Saturday, 7 May 2011

Qui bene cantat bis orat

St Augustine is often quoted as saying "he who sings well prays twice", although apparently this is contested (see Fr. Z here) and I seem to remember St. Therese of Lisieux having been quoted as saying something similar. No matter what the truth is, singing - particularly the purity of Gregorian chant- often feels as though it takes prayer onto a higher plane.

It's tiring though! Today I spent the day with the wonderful Dom Yves-Marie LeLievre OSB from Solemnes Abbey at a Gregorian chant workshop at St James', Spanish Place. It was a wonderful day, there's something spiritually invigorating about spending eight or so hours in a room singing God's praises with a group of virtual strangers, all voices merging into one. We sang Sext and Vespers and the 6pm Sunday Mass (Mass I).
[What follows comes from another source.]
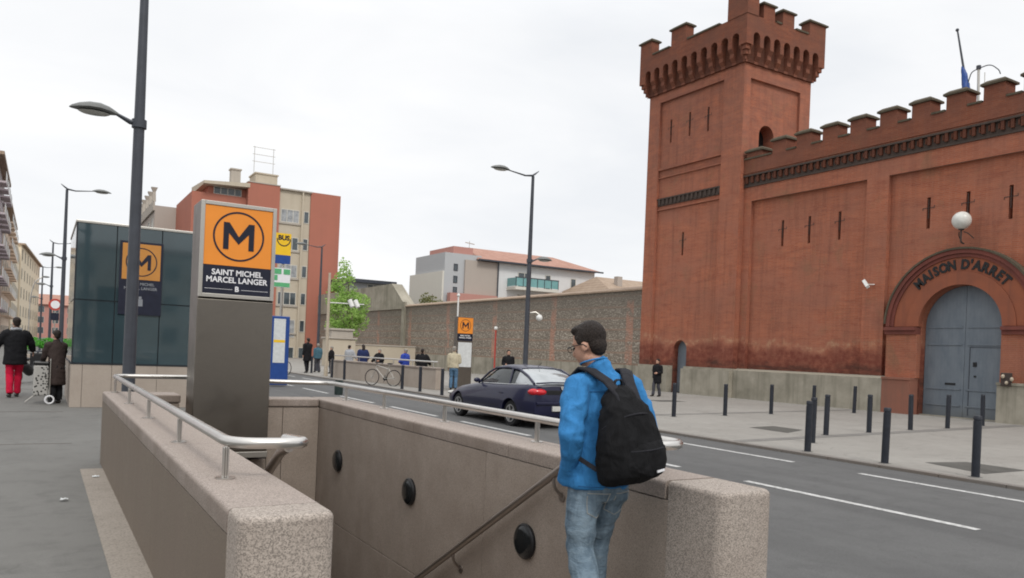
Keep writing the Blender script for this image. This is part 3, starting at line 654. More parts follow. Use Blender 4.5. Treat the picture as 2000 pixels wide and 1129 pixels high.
b = MB(); b.box(1.86, 1.97, by0-.0315, by0-.0285, 2.30, 2.46); b.box(1.885, 1.945, by0-.0315, by0-.0285, 2.465, 2.52); b.build('pictogram', M['whitedim'], sb)

# ------------------------------------------------------------------ street lamps
def lamp_head(mb_body, mb_glass, p, d, L):      # flattened lens-shaped lantern starting at p along d
    d = Vector(d).normalized(); s_ = d.cross(Vector((0, 0, 1))).normalized(); rings = []; rg = []
    for k, (q, wd, ht) in enumerate([(0, .03, .025), (.08, .06, .05), (.2, .12, .08), (.38, .175, .10), (.6, .17, .095), (.8, .12, .07), (.95, .05, .035), (1.0, .01, .01)]):
        c = Vector(p)+d*(q*L)+Vector((0, 0, .02*math.sin(q*PI)))
        rings.append([c+s_*wd*math.cos(a)+Vector((0, 0, ht*(math.sin(a) if math.sin(a) > 0 else .28*math.sin(a)))) for a in [2*PI*i/16 for i in range(16)]])
    mb_body.loft(rings, 0)
    c = Vector(p)+d*(.5*L)+Vector((0, 0, -.012))
    mb_glass.sphere(c, .01, .01, .01, 0)
    mb_glass.v = []; mb_glass.f = []; mb_glass.m = []
    rr = [[c+d*(L*.33*q*math.cos(a))+s_*(.135*q*math.sin(a))+Vector((0, 0, zz)) for a in [2*PI*i/20 for i in range(20)]] for q, zz in ((1, -.01), (.8, -.03), (.4, -.042))]
    mb_glass.loft(rr, 0)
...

By 4pm my brain was turning into a mushroom, and the Latin words were bouncing around on the stave and the notes dancing off the page: it's a heavy brain workout this singing business!

Huge thanks are due to Dom Yves-Marie, Candy Bartholdus and Stan Metheny without whom this would not have happened. What a wonderful gift they've given us.

If singing is prayer twice over, I reckon that fifty or so people strengthened their spiritual armour today. Dom Yves Marie said that the Gregorian 7th mode is also called "Angelus" and the 8th is called "perfectus". It felt as though through song we managed to touch something angelic and closer to perfection than this Vale of Tears today.